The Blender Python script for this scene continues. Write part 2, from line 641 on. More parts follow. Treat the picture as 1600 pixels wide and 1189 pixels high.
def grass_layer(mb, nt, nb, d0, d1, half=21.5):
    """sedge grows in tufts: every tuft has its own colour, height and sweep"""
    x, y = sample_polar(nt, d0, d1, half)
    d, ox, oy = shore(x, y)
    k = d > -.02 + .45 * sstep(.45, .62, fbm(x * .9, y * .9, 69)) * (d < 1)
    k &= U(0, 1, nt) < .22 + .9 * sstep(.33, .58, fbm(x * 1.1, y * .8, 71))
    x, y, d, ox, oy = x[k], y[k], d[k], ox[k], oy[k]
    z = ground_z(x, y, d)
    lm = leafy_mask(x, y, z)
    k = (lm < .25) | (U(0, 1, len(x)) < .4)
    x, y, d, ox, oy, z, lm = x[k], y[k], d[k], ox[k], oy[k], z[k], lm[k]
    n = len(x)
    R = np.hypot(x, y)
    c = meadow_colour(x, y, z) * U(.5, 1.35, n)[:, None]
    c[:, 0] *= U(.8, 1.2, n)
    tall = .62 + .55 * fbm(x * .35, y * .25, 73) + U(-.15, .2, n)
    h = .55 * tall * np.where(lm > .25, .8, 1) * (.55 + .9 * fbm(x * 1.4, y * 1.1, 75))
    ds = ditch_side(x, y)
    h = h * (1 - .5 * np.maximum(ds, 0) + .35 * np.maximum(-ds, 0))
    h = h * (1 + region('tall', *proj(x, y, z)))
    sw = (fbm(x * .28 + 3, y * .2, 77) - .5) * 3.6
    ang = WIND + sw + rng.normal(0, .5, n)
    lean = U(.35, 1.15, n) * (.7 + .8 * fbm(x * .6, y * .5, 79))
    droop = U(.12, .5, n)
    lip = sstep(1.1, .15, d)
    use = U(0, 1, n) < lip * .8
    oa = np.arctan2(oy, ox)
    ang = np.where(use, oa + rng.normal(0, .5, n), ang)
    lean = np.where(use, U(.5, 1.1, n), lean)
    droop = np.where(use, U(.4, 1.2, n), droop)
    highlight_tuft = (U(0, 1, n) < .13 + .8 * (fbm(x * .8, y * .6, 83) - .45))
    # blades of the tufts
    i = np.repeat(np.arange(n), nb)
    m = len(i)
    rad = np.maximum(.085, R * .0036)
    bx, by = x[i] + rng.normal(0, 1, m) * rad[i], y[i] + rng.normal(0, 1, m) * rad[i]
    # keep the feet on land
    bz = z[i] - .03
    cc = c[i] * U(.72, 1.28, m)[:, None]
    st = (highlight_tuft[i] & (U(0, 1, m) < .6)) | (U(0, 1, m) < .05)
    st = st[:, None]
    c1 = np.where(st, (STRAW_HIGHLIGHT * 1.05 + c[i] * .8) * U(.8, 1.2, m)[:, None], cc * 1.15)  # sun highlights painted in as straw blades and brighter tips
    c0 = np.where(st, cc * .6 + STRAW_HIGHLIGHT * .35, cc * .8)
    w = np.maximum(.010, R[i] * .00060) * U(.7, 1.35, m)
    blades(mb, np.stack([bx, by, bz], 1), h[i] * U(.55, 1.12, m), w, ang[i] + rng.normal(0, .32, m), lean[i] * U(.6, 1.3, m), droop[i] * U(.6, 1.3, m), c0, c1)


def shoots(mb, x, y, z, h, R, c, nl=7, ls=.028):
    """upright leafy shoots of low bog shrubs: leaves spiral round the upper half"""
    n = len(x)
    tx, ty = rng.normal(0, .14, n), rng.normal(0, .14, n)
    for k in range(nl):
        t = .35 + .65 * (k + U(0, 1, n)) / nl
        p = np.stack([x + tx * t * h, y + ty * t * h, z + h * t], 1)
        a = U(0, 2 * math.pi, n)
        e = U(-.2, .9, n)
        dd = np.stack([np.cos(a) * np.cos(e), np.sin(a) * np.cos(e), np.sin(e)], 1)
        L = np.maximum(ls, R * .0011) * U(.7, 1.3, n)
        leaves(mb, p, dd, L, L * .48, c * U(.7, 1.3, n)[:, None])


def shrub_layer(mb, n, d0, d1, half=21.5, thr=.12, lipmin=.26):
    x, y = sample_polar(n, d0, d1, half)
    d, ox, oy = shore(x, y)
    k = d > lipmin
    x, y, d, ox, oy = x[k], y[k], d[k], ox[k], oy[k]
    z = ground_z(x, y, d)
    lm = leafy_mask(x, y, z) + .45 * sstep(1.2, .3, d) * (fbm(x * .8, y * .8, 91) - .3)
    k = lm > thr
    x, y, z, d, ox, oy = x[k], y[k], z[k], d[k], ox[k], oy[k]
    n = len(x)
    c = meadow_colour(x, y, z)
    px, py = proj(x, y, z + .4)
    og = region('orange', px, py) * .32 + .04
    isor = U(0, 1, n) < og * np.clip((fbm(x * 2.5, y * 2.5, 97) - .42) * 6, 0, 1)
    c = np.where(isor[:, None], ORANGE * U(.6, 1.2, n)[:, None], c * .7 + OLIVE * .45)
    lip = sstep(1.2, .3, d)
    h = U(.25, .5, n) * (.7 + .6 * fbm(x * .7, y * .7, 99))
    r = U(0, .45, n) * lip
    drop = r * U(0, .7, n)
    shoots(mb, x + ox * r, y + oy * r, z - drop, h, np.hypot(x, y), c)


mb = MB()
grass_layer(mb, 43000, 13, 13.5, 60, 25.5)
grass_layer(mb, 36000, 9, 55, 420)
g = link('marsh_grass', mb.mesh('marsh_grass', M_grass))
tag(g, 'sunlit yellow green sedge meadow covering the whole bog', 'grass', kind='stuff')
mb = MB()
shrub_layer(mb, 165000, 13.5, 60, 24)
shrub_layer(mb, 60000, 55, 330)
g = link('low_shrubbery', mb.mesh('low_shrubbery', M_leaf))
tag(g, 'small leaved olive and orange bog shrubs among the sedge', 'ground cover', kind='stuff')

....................

## [TASK DESCRIPTION]
Return nothing but the lines running from the line with "c0 = np.where(st, cc" through the line with "shoots(mb, x +", exactly as they appear.

## [CORRECT RESPONSE]
    c0 = np.where(st, cc * .6 + STRAW_HIGHLIGHT * .35, cc * .8)
    w = np.maximum(.010, R[i] * .00060) * U(.7, 1.35, m)
    blades(mb, np.stack([bx, by, bz], 1), h[i] * U(.55, 1.12, m), w, ang[i] + rng.normal(0, .32, m), lean[i] * U(.6, 1.3, m), droop[i] * U(.6, 1.3, m), c0, c1)


def shoots(mb, x, y, z, h, R, c, nl=7, ls=.028):
    """upright leafy shoots of low bog shrubs: leaves spiral round the upper half"""
    n = len(x)
    tx, ty = rng.normal(0, .14, n), rng.normal(0, .14, n)
    for k in range(nl):
        t = .35 + .65 * (k + U(0, 1, n)) / nl
        p = np.stack([x + tx * t * h, y + ty * t * h, z + h * t], 1)
        a = U(0, 2 * math.pi, n)
        e = U(-.2, .9, n)
        dd = np.stack([np.cos(a) * np.cos(e), np.sin(a) * np.cos(e), np.sin(e)], 1)
        L = np.maximum(ls, R * .0011) * U(.7, 1.3, n)
        leaves(mb, p, dd, L, L * .48, c * U(.7, 1.3, n)[:, None])


def shrub_layer(mb, n, d0, d1, half=21.5, thr=.12, lipmin=.26):
    x, y = sample_polar(n, d0, d1, half)
    d, ox, oy = shore(x, y)
    k = d > lipmin
    x, y, d, ox, oy = x[k], y[k], d[k], ox[k], oy[k]
    z = ground_z(x, y, d)
    lm = leafy_mask(x, y, z) + .45 * sstep(1.2, .3, d) * (fbm(x * .8, y * .8, 91) - .3)
    k = lm > thr
    x, y, z, d, ox, oy = x[k], y[k], z[k], d[k], ox[k], oy[k]
    n = len(x)
    c = meadow_colour(x, y, z)
    px, py = proj(x, y, z + .4)
    og = region('orange', px, py) * .32 + .04
    isor = U(0, 1, n) < og * np.clip((fbm(x * 2.5, y * 2.5, 97) - .42) * 6, 0, 1)
    c = np.where(isor[:, None], ORANGE * U(.6, 1.2, n)[:, None], c * .7 + OLIVE * .45)
    lip = sstep(1.2, .3, d)
    h = U(.25, .5, n) * (.7 + .6 * fbm(x * .7, y * .7, 99))
    r = U(0, .45, n) * lip
    drop = r * U(0, .7, n)
    shoots(mb, x + ox * r, y + oy * r, z - drop, h, np.hypot(x, y), c)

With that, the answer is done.